Several years ago, deep in the ‘90s, all the battle lines were different than they are now. Things controversial then aren’t controversial now. Things not controversial then are controversial now. Reading back issues of Metro Pulse can be disorienting.

Some of us are old enough to remember a time, back before we worried about the trees and the concrete, when the most controversial thing about Market Square was skateboarders. Before al Qaeda, they were regarded as Knoxville’s chief menace. In decisive action, City Council banned skateboarding from the square altogether. It became a furtive pursuit known only to certain reckless desperadoes.

It was interesting to see skateboarding return this past Saturday, right out in the open. It looked like an organized act of civil disobedience, a revolution, a skateboarding jihad. But it was actually the Next Day 2004 Skate/Bike Exhibition, right there on the no-skateboarding square. The official event had little publicity, but drew a couple hundred kids of all ages to watch a dozen skate-boarders, and almost as many trick bicyclists, performing impressive feats of a sort we used to see on the square before the ban.

The police were right there but didn’t raise a baton. One police officer remarked, “I think we should have this every two weeks.” Jill Colquitt, who works at nearby Yee-Haw Industries, said the authorities were at first leery of the idea; one law-enforcement official told her Market Square was “the most illegal place to skateboard in Knoxville.” But, she says, “maybe because I don’t wear my pants down around my hips,” she was able to navigate the city’s events office, and the Market Square merchants organization, and make this exception.

The event drew a number of parents, whom teenagers often find necessary for driving purposes. “We need more of these,” remarked one mom. Considering the event collected dozens of signatures on a petition to build a public skate park, maybe we’ll get it.

Later on, an over-capacity audience of 420 crowded the grassy patch to see the opening night of the Tennessee Stage Company’s appealingly wacky production of A Midsummer Night’s Dream. It’s not summer until Bottom makes his first appearance.

Hey, that Horse is Slick, Now

Watch out if Knox County Law Director Mike Moyers asks to trade horses with you; he and nine other local officials recently attended the week-long Harvard Negotiation Project, a negotiation workshop at Harvard University. The trip was sponsored by Knoxville’s Cornerstone Foundation, which also sent a contingent of Knoxvillians to last year’s program.

“It was very intense. You learned way more than the usual ‘haggle’ mode of negotiating,” Moyers said. “It was a lot of work, but a lot of insight, too. The skills we learned were applicable to everything from negotiating the end of wars to deciding what movie you’ll see with your wife.”

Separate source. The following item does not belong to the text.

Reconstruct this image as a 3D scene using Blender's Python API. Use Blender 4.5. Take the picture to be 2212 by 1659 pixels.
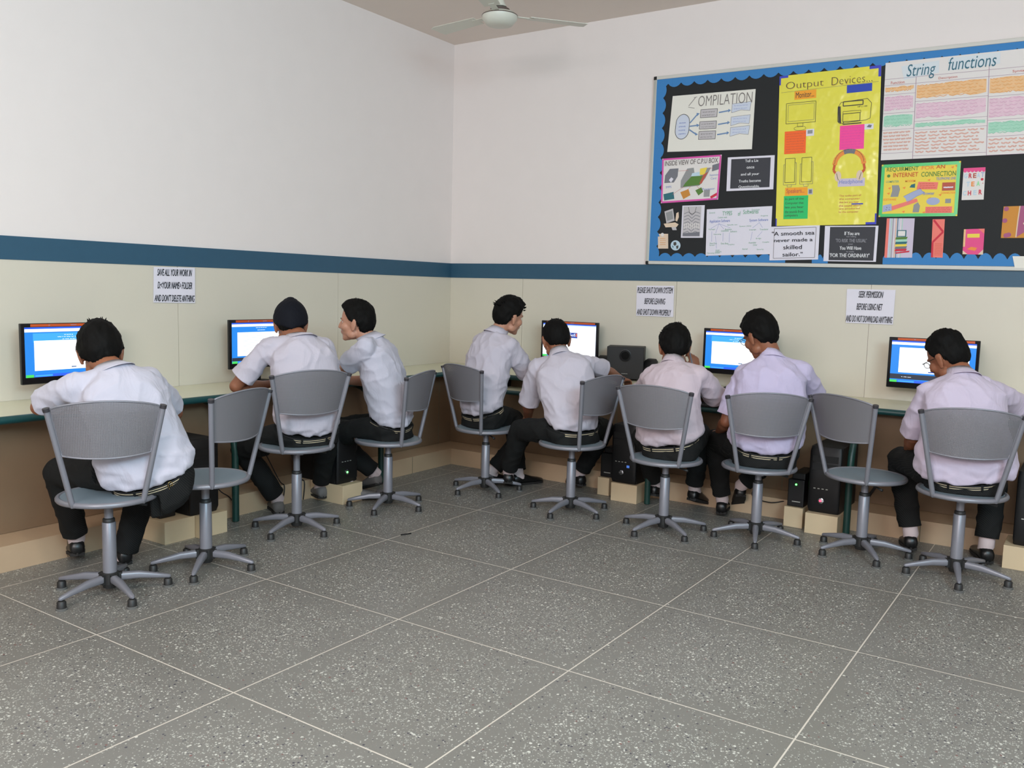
import bpy, bmesh, math, random
from mathutils import Vector, Matrix, noise
V = Vector
random.seed(7)
for o in list(bpy.data.objects): bpy.data.objects.remove(o)
scene = bpy.context.scene
COL = scene.collection

# ---------------------------------------------------------------- camera
cam_d = bpy.data.cameras.new('camera'); cam = bpy.data.objects.new('camera', cam_d); COL.objects.link(cam)
cam_d.sensor_fit = 'HORIZONTAL'; cam_d.sensor_width = 36.0; cam_d.lens = 30.852; cam_d.clip_start = .05; cam_d.clip_end = 60
R_ = V((0.82832941, 0.55968132, 0.02504411)); U_ = V((-0.08062654, 0.07485195, 0.99392985)); F_ = V((-0.55440937, 0.82532055, -0.10712724))
mw = Matrix.Identity(4)
for i in range(3): mw[i][0] = R_[i]; mw[i][1] = U_[i]; mw[i][2] = -F_[i]
mw[0][3], mw[1][3], mw[2][3] = 4.90594, -6.27033, 1.42
cam.matrix_world = mw
scene.camera = cam
# ---------------------------------------------------------------- view, world and lights
vs = scene.view_settings
vs.view_transform = 'Standard'; vs.look = 'None'; vs.gamma = 1.0; vs.use_curve_mapping = False
vs.exposure = 0.54
world = bpy.data.worlds.new('daylight'); scene.world = world; world.use_nodes = True
bgn = world.node_tree.nodes['Background']; bgn.inputs[0].default_value = (.97, .92, .93, 1); bgn.inputs[1].default_value = 0.40
def area(name, loc, target, sx, sy, power, col):
    d = bpy.data.lights.new(name, 'AREA'); d.shape = 'RECTANGLE'; d.size = sx; d.size_y = sy; d.energy = power; d.color = col
    o = bpy.data.objects.new(name, d); COL.objects.link(o); o.location = loc
    o.rotation_euler = (V(target) - V(loc)).to_track_quat('-Z', 'Y').to_euler(); return o
area('tube_light', (3.4, -4.7, 3.45), (3.4, -4.7, 0), 1.2, .12, 14, (1.0, .88, .76))
area('tube_light', (5.6, -3.6, 3.45), (5.6, -3.6, 0), 1.2, .12, 14, (1.0, .95, .9))
area('tube_light', (2.6, -6.4, 3.45), (2.6, -6.4, 0), 1.2, .12, 14, (1.0, .95, .9))
area('window_light', (7.0, -6.4, 2.9), (0.0, -5.0, 2.9), 3.0, 1.0, 158, (.58, .86, 1.0))
area('window_light', (4.6, -9.4, 2.9), (5.0, 0, 2.9), 3.0, 1.0, 150, (1.0, .93, .93))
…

Instructors at the forum were Roger Fisher and Bruce Patton, co-authors of the best-selling Getting to Yes: Negotiating Agreements Without Giving In. The two men were key negotiators when the South African government moved to end Apartheid.

About 150 people from all over the world attended the workshop, with students hailing from Europe, Central America, and China. Moyers says Americans were in the minority at the session, although Knox Countians comprised the single largest contingent of those in attendance. Other local participants included: Susan Brown (Rural Metro); Chris Kinney (city finance director); John Werner (county finance director); Bill Lyons (city development director); David Hill (Metropolitan Planning Commission); Alvin Nance (Knoxville Community Development Corp.); Gloria Ray (Knoxville Tourism and Sports Corp.); Margie Nichols (city communications and government relations director); and Cynthia Finch (county director of community service). Watch out for them all, now.